Pellicola che segue la tendenza hollywoodiana del ventunesimo secolo di celebrare e rivalutare le battaglie per i diritti civili delle minoranze etniche negli Stati Uniti, in particolare degli afro-americani: sono operazioni sicuramente lodevoli negli intenti, ma che talvolta portano a risultati ben poco condivisibili, in primo luogo sul piano della ricostruzione storica.
In questo caso il regista Shaka King sceglie una narrazione davvero troppo schierata e partigiana, tanto da ridimensionare inaccettabilmente la matrice sovversiva dell’azione delle “Pantere nere”, che non viene fatta oggetto della benché minima nota di biasimo. Viceversa è criminalizzato l’uso della violenza da parte della polizia, nonostante che nella stessa pellicola si mostri come fosse in atto una lotta armata, con scontri a fuoco in cui a rimetterci la vita erano anche i tutori dell’ordine (ma sembra quasi che quando a morire è un poliziotto, non conti … alla faccia del “black lives matter” dei nostri giorni).

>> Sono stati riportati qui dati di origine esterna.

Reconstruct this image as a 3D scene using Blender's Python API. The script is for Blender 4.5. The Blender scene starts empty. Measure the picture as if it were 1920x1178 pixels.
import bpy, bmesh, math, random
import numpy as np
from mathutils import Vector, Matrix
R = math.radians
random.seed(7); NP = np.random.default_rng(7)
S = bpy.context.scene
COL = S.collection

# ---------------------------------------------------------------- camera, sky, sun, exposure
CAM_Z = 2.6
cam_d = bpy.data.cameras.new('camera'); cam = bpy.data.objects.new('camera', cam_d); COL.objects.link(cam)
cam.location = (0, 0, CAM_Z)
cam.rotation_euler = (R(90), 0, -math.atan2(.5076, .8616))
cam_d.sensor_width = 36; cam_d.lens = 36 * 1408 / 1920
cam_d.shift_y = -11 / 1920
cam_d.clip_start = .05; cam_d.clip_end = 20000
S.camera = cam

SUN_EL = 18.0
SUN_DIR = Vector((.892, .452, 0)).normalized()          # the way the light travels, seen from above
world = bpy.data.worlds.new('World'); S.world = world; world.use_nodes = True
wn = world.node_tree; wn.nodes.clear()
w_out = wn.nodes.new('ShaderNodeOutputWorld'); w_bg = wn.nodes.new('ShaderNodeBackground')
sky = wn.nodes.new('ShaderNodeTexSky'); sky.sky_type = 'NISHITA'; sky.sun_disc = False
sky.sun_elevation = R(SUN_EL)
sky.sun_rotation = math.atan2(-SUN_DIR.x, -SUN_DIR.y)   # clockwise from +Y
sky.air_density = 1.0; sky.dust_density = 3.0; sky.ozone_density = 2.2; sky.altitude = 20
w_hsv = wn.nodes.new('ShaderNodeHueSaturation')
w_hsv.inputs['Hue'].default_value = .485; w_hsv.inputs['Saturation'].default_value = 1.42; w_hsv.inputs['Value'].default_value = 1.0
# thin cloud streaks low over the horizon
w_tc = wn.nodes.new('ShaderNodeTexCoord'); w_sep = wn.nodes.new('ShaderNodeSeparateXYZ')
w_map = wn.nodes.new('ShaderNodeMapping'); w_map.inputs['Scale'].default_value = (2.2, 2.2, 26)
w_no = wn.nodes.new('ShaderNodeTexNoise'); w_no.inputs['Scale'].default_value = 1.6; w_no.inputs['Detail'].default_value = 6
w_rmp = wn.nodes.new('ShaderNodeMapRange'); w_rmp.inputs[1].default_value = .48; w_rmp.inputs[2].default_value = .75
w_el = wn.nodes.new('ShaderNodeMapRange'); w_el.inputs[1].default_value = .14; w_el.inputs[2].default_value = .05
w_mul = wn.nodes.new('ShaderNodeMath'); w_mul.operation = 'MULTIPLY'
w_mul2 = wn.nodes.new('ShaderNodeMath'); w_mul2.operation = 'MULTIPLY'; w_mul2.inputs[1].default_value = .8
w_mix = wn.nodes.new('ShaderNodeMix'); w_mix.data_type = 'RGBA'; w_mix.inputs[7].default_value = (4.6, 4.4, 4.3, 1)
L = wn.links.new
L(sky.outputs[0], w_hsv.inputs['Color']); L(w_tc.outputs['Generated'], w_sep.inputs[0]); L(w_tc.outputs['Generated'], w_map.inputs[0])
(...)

In questa ricostruzione faziosa della storia americana della seconda metà del secolo scorso, si innestano le vicende dei due protagonisti: da una parte il capo delle “Pantere nere”, dipinto come un’eroico condottiero del suo popolo ed un martire senza macchia e senza colpa; dall’altra il traditore, che seppur combattuto e ferito dai sensi di colpa, resta un infame e pertanto merita solo disprezzo.
Fa riflettere la condanna spietata del traditore, che nella narrazione fortemente ideologizzata della pellicola ha la colpa inemendabile di avere tradito un leader fortemente idealizzato, come si evince dal bel titolo dell’opera.
Ben diverso come altre pellicole avevano descritto le dinamiche del tradimento seguendo narrazioni molto più leggere, poetiche ed al contempo profonde, ritraenti tratti umani emozionanti, come nell’impareggiabile capolavoro di John Ford “Il traditore”.
Troppi i tempi morti, soprattutto dovuti ad uno sforzo palese di voler rendere il lato umano degli appartenenti all’organizzazione rivoluzionaria.
Buona la prova dei due protagonisti Lakeith Stanfield e Daniel Kaluuya, che inspiegabilmente alla notte degli Oscar vennero entrambi inseriti nella categoria “attore non protagonista”, tanto che viene da chiedersi chi fosse allora il personaggio principale del film. Per la cronaca Kaluuya riuscì almeno ad aggiudicarsi la statuetta.
Tra gli altri interpreti si ricordano Dominique Fishback, nel ruolo femminile di maggiore rilievo, Martin Sheen nella parte dell’ormai sempre vituperatissimo J. Edgar Hoover, e Jesse Plemons che anch’egli, essendo un bianco, deve ricoprire un ruolo alquanto negativo.
Risucita la ricostruzione dell’America del tempo, dall’abbigliamento agli ambienti.